Global Energy Systems

  • Led by Prof. Peter Hall and delivered at the University of Sheffield.
  • Topics include industrial energy structures, matching energy supply to demand, energy generation and distribution from fossil fuels, PV, wind, bio energy, nuclear, and smart grids. 

Fundamentals of Energy Storage

  • Led by Prof. Peter Hall and delivered at the University of Sheffield.
  • Seminars cover four key energy storage technologies - Electrochemical, Thermal, Superconducting Magnetic,  Mechanical (Liquid and Compressed Air).
  • Students undertake a two month laboratory based group project to build working electrochemical storage devices and characterise their performance.

Social Science of Energy Storage

  •  Led by Dr. Chris Jones and delivered at the University of Sheffield.
  • Seminars introduce theories and practices relevant to understanding the social acceptance of energy storage technologies, from key social science disciplines (e.g., environmental psychology, human geography, politics, economics and environmental ethics), Training in some of the key research used by social scientists investigating socio-technical issues and an opportunity to discuss and debate the relevance of key social science disciplines in shaping energy futures, particularly with respect to energy storage. 

Mini Project

Undertaken at students local campus, this is an individual four week duration research project, selected by each student in their specific area of interest in energy storage technology. Projects topics are proposed by students themselves, academic supervisors and members of our Industrial Advisory Board.
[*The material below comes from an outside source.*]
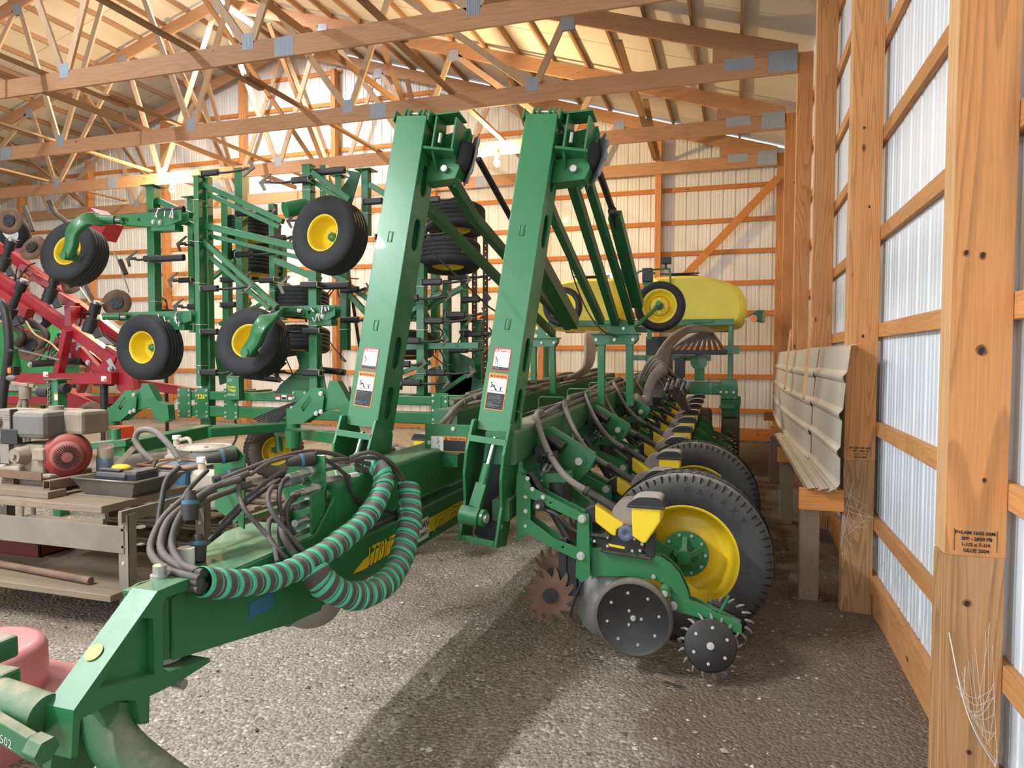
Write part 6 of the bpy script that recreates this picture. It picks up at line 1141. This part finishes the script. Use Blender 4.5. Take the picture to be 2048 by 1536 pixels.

Energy Storage Applications

  • Led by Prof. Andrew Cruden and delivered at the University of Southampton.
  • This module covers the fundamentals of energy storage application (e.g. temporal storage needs) and principles of energy conversion, Principles of electrochemical systems, heat engines, superconducting magnetic energy storage systems, mechanical energy systems, Principles of power electronics and energy management systems, Pros and cons of current commercial and demonstration energy storage units, Environmental and social impact of applied energy storage technologies. 

Summer Project

Undertaken at students local campus, this is an individual  three month duration research project, selected by each student in their specific area of interest in energy storage technology. Projects topics are proposed by students themselves, academic supervisors and members of our Industrial Advisory Board.

Professional Skills Training

Our students can also study for a Post Graduate (PG.Cert) qualification in Professional and Transferable Skills, in parallel to their doctoral project in each of the four years of the programme. This qualification is recommended for graduates without prior employment, and includes themes to develop technical writing, research methodology, outreach & impact experiences,  creative thinking, time management, presentations, project management, working in teams and networking skills.